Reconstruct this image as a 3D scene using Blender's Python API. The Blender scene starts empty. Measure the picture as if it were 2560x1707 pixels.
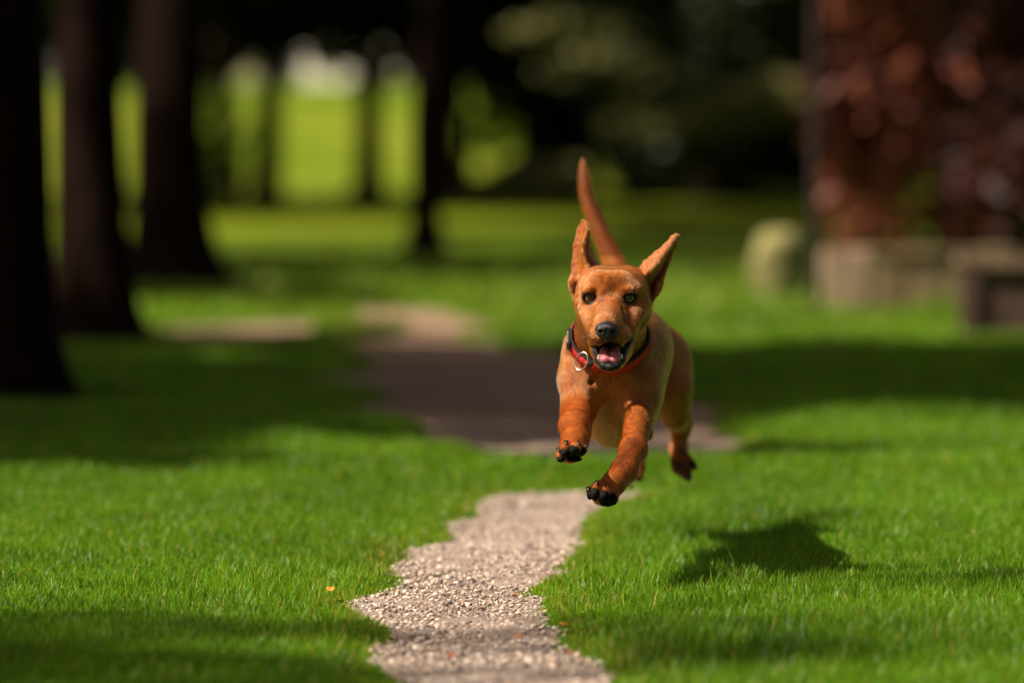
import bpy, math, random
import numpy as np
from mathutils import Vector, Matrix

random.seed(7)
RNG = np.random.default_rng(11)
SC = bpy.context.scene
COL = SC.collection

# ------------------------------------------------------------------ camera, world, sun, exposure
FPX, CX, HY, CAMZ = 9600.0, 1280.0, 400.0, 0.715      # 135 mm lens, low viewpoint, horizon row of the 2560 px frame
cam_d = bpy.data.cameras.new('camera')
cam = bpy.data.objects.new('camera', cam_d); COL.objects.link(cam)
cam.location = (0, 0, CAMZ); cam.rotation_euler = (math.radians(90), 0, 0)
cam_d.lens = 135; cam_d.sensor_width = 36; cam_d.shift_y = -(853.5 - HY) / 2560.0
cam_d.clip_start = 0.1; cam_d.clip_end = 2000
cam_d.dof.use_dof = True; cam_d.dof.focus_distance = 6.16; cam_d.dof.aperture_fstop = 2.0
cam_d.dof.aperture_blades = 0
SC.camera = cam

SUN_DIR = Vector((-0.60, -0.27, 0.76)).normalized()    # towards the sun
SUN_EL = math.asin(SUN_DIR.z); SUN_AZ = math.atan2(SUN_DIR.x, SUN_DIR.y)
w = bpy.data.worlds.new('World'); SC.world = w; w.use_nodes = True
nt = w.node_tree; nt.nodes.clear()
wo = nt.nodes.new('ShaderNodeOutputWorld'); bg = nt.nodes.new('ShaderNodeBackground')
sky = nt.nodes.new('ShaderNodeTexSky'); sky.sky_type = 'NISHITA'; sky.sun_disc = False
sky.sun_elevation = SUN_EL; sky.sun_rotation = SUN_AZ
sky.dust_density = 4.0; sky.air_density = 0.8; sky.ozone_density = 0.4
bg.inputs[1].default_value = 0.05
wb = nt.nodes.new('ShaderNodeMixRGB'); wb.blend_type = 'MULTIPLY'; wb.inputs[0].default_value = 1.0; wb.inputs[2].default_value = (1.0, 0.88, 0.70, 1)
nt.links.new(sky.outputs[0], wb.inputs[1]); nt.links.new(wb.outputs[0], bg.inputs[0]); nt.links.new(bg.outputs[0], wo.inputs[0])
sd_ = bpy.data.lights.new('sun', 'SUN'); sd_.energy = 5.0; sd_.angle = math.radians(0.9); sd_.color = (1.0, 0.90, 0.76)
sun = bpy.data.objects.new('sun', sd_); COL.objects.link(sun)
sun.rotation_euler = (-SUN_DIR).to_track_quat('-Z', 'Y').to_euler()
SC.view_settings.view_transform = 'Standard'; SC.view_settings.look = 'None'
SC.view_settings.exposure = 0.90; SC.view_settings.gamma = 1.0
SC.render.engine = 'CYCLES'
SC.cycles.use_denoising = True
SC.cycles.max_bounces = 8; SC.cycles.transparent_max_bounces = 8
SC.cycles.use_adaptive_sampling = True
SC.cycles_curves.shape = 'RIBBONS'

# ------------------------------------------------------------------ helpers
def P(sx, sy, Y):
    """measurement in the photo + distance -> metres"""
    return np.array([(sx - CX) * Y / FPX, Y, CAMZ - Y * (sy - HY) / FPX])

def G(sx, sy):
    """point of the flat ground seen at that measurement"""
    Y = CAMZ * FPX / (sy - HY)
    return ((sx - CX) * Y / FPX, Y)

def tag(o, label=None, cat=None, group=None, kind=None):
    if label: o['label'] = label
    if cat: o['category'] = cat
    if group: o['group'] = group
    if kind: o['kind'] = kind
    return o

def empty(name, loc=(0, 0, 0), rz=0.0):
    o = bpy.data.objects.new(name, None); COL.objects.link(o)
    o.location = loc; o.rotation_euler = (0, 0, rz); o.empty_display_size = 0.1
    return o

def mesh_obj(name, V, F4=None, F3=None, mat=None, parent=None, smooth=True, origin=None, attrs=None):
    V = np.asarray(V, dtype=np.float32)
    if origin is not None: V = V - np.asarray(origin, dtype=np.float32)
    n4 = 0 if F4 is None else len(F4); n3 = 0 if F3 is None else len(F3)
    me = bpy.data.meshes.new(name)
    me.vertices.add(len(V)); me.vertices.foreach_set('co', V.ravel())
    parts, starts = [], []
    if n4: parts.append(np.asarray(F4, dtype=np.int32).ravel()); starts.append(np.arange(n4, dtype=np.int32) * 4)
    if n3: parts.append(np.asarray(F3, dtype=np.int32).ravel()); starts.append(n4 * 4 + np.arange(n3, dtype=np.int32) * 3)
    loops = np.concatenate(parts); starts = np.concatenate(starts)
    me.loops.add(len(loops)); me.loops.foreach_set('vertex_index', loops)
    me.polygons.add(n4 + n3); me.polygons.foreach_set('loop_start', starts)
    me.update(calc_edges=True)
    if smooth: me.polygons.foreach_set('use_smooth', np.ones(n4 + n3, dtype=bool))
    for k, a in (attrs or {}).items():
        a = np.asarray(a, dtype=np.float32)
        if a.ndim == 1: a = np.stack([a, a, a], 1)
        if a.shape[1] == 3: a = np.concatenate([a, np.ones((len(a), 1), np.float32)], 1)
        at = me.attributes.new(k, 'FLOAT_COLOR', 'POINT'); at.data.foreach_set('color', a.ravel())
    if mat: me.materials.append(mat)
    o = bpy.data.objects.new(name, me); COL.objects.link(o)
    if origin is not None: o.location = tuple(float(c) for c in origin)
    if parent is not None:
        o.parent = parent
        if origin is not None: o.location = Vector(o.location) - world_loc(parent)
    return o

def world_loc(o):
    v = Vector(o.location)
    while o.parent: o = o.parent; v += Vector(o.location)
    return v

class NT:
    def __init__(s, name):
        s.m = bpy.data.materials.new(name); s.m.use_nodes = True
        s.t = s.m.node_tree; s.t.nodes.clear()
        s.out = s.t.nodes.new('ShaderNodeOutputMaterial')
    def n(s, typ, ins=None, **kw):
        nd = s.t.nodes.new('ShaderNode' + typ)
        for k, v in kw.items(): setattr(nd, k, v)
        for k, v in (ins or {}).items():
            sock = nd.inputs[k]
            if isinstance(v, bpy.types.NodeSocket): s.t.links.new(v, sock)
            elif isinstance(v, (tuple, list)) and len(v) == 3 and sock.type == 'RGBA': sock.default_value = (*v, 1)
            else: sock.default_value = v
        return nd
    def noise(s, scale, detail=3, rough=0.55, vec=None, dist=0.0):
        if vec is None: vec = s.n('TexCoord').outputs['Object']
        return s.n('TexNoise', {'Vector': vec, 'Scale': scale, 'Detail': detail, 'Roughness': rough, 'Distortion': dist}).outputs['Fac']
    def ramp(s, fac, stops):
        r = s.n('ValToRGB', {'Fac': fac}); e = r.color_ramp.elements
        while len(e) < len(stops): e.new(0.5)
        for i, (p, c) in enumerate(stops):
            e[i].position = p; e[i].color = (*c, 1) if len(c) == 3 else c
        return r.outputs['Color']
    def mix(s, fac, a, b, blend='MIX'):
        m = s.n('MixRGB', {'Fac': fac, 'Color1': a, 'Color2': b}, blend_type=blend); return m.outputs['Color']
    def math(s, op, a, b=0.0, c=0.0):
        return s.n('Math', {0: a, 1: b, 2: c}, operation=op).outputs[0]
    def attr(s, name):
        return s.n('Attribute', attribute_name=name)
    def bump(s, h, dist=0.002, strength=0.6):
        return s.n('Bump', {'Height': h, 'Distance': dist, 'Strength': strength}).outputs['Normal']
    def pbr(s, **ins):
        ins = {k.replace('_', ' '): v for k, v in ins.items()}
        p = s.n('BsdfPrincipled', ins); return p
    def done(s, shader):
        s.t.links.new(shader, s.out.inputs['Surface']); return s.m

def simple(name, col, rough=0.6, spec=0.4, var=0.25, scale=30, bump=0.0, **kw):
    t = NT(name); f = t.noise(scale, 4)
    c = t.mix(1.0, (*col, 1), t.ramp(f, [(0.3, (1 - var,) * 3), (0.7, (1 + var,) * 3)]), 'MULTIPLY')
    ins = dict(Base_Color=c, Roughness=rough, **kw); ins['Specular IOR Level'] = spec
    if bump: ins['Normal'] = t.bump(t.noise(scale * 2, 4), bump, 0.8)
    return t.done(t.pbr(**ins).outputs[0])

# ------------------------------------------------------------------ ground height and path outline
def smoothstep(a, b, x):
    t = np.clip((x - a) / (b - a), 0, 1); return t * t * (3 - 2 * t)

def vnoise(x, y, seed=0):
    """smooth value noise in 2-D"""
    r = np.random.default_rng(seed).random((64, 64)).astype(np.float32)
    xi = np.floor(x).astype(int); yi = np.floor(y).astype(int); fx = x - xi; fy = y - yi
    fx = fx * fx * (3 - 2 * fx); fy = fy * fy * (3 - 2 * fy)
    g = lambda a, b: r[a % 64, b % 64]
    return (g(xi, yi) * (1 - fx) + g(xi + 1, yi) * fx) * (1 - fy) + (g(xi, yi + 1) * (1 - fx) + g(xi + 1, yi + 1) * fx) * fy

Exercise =
Your task is to return the lines above, from the first one up to and including the line containing "SC.camera = cam", minus any pictures.

Solution to this problem =
Reconstruct this image as a 3D scene using Blender's Python API. The Blender scene starts empty. Measure the picture as if it were 2560x1707 pixels.
import bpy, math, random
import numpy as np
from mathutils import Vector, Matrix

random.seed(7)
RNG = np.random.default_rng(11)
SC = bpy.context.scene
COL = SC.collection

# ------------------------------------------------------------------ camera, world, sun, exposure
FPX, CX, HY, CAMZ = 9600.0, 1280.0, 400.0, 0.715      # 135 mm lens, low viewpoint, horizon row of the 2560 px frame
cam_d = bpy.data.cameras.new('camera')
cam = bpy.data.objects.new('camera', cam_d); COL.objects.link(cam)
cam.location = (0, 0, CAMZ); cam.rotation_euler = (math.radians(90), 0, 0)
cam_d.lens = 135; cam_d.sensor_width = 36; cam_d.shift_y = -(853.5 - HY) / 2560.0
cam_d.clip_start = 0.1; cam_d.clip_end = 2000
cam_d.dof.use_dof = True; cam_d.dof.focus_distance = 6.16; cam_d.dof.aperture_fstop = 2.0
cam_d.dof.aperture_blades = 0
SC.camera = cam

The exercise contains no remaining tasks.